The fact that the answer is such an obvious “duh” is the reason why Mo’Nique and Amanda Palmer are making headlines (yet not trend-setting) in the first place.
I’m with Salon’s Tracy Clark-Flory who says, “…like most of the women I know, shaving generally remains the one burdensome, nonsensical, politically indefensible beauty ritual to which I cling.”
But it’s my turn next for the leg waxing. And I can’t f***ing wait.
*Like the above spread from this month’s Cosmopolitan, which includes instructions and cut-out stencils for giving yourself an at-home Brazilian. Via Jezebel.
This is one of those things that will take forEVer to take root (so to speak), and the problem is this: If I was a blond woman with wispy body hair, I’d be happy to buck the trend. I had a friend in high school who didn’t shave, and it didn’t really matter, because you couldn’t see her leg hair anyway. But I am a dark brunette with pale English skin and not shaving just feels a little more … Tarzan-ish for me. And in that sense, keep in mind, we don’t even celebrate hairiness on MALE bodies. (Didn’t I read somewhere that Penn Badgley has to shave his chest hair for Gossip Girl?) If Dan Humphrey can’t be out about his body hair, how do we expect women to do it?

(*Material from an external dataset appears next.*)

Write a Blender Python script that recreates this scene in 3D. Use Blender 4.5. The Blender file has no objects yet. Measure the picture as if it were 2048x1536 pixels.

I don’t remove any body hair. I find it very freeing, in that I’m not wasting any time and I get to feel all feminist for literally doing nothing. After half a decade of hairiness, I’m surprised that more women don’t make that choice. Any man who’s not receptive to hair is not the kind of man I want to date. I’m not knocking women who do it for themselves, but it’s a ridiculous standard for an entire society.
I take issue with this: “…Amanda Palmer, who, I am pretty sure, can only be considered “famous” because of this article”
Let it be known that I have spent more time and money on AFP’s excellent records than I ever have/will on shaving my legs.
Victoria: Point taken! I admit to being fully music illiterate, so the odds of Amanda Palmer being quite famous/amazingly talented despite my not having heard of her are incredibly high.